The son of one of the most influential evangelists of the 20th century is embroiled in a scandal with real estate at its core.

Liberty University President Jerry Falwell Jr. has allegedly directed hundreds of millions of dollars to his associates and family through the academic institution's land, construction and property management deals, Politico reports.

The biggest alleged beneficiary is Falwell's family friend and longtime associate, Robert Moon.

At Falwell's direction, Liberty allegedly gave Moon a $750K loan in 2013 to form Construction Management Associates, a business devoted to projects on the nonprofit university's campus, Politico reports. Since its formation, Liberty has allegedly awarded over $130M in construction contracts to CMA, as well as sold campus land on multiple occasions.

After Liberty purchased a shopping center near campus, Falwell allegedly told the school's board that he was hiring a new company that his son, Trey, was founding to manage the property. Trey, born Jerry Falwell III, formed an LLC called JF Management less than a month after the date of his father's email to the Liberty board.

Near the shopping center in question stands a La Quinta Inn & Suites owned by a company called Comeback Inn, whose registered owner is a real estate manager for Liberty University, Politico reports.
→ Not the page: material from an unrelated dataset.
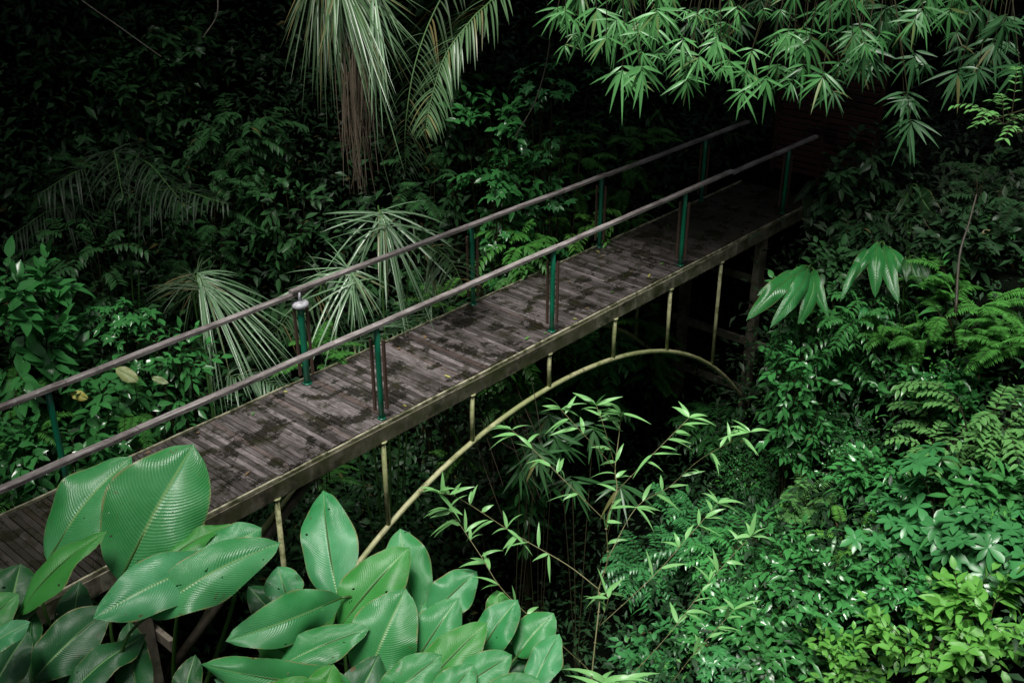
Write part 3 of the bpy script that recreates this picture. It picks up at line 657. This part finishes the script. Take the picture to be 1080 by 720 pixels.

The site also reports that Trey Falwell is a silent minority partner in Comeback Inn.

Politico said its report was supported by claims and documents provided by current and former aides to Falwell and board members at Liberty University.

Falwell has since said he has begun sharing information with the FBI related to a "criminal conspiracy" by a group of former board members and employees to seize power from him, The Hill reports.

Falwell also alleges that by sharing internal memos and emails with reporters, the group illegally took Liberty property to smear his public image. He also denied any wrongdoing in response to the Politico article. Liberty University had not responded to a Bisnow request for comment as of press time.

Colleges and universities routinely invest endowment money in real estate, in order to raise funds or improve student life. Some schools, like Philadelphia's Drexel University, use their land or capital to invest in major commercial developments. Legal experts said Falwell may have run afoul of the law by allegedly using his nonprofit organization to enrich his family, Politico reports.